The importance of Gordy

The opening shot of "Nope" is a seemingly incongruous shot of a bloodied chimpanzee on a TV set, sitting next to what seems to be a dead human body. Later in the film, we learn that this is Gordy, the chimp star of Jupe's second major role in a sitcom called "Gordy's House." During a shoot one day, a popping balloon set Gordy off, and he attacked his human co-stars, seemingly killing two of them, before turning his attention to Jupe. Jupe, who was hiding under a table, is terrified until he realizes the chimp actually just wants to do their trademark fist bump, a sign of the bond they share. Before he can re-establish that bond, though, Jupe watches as Gordy is gunned down by first responders.

Though he tries to play it off in adulthood, Gordy's death plainly had a major impact on Jupe, who takes some of that unresolved emotion and brings it to bear on the UFO. If he could connect with a homicidal chimp, he thinks, he can connect with a UFO in the sky. He's wrong, of course, in keeping with Otis Sr.'s lesson that some animals just don't want to be tamed.

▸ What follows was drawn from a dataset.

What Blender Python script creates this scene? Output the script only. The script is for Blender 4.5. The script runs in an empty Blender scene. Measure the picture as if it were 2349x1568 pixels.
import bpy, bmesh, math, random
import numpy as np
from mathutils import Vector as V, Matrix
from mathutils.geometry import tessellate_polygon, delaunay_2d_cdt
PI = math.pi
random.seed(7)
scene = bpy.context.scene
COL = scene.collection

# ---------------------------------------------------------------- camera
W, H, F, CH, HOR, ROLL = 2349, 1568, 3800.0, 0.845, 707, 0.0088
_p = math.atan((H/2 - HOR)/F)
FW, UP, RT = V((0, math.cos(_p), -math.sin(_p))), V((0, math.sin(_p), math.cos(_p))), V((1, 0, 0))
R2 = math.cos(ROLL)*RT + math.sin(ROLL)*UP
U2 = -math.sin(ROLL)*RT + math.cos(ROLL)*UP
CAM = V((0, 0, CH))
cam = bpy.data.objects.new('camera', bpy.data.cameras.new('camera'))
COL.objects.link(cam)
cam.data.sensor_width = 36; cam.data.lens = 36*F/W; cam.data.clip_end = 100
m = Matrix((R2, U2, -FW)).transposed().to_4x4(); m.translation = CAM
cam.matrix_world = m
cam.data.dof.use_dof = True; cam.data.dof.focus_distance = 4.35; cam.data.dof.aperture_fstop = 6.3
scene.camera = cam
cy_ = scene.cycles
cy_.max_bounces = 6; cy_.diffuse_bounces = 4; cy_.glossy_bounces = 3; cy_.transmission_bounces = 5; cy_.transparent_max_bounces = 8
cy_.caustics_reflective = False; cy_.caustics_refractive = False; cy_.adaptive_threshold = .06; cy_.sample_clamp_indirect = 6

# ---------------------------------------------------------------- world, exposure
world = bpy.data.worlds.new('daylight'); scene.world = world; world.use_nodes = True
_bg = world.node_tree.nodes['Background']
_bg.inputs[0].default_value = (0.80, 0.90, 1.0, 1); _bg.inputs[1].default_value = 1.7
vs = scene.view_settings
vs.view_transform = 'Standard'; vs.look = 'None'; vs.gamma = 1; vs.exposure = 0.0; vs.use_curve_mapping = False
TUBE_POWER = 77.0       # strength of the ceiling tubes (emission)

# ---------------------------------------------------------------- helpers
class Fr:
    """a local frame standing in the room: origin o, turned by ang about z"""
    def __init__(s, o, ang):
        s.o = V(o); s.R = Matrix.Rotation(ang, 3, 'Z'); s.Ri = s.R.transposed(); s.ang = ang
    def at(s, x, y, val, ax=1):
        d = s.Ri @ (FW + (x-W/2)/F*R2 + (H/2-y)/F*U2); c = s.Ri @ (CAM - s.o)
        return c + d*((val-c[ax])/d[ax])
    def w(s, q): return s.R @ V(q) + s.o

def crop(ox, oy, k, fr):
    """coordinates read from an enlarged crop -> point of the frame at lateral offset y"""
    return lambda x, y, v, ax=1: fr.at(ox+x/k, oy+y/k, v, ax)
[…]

It's a key part of Jupe's character that he's convinced he can do it, and an enlightening subplot in the overall saga of the UFO.

UFOs and the wider world

Though it's definitely got an epic feel, much of the action of "Nope" is contained to a single valley in California, as a single family tries to contend with the realization that they've encountered a UFO. Over the course of the film, OJ and Emerald learn a lot of things about this strange visitor, from its feeding habits to its hiding places. What they don't learn, of course, is how the UFO came to settle near their home in the first place, or whether or not more such creatures exist around the world.

Is "Nope" giving us the secret history of all flying saucers, revealing that alien visits are actually the occasional drop-in from a cosmic predator hungry for living things? Is this the explanation for all of those weird saucer-shaped objects and mysterious disappearances throughout human history? Or is it an isolated incident, or the story of a new species of predator that's figured out it can hunt by pretending to be a flying saucer? Chances are, there's no "Nope Part 2" on the horizon, but if there is, these are exactly the kinds of questions it could answer.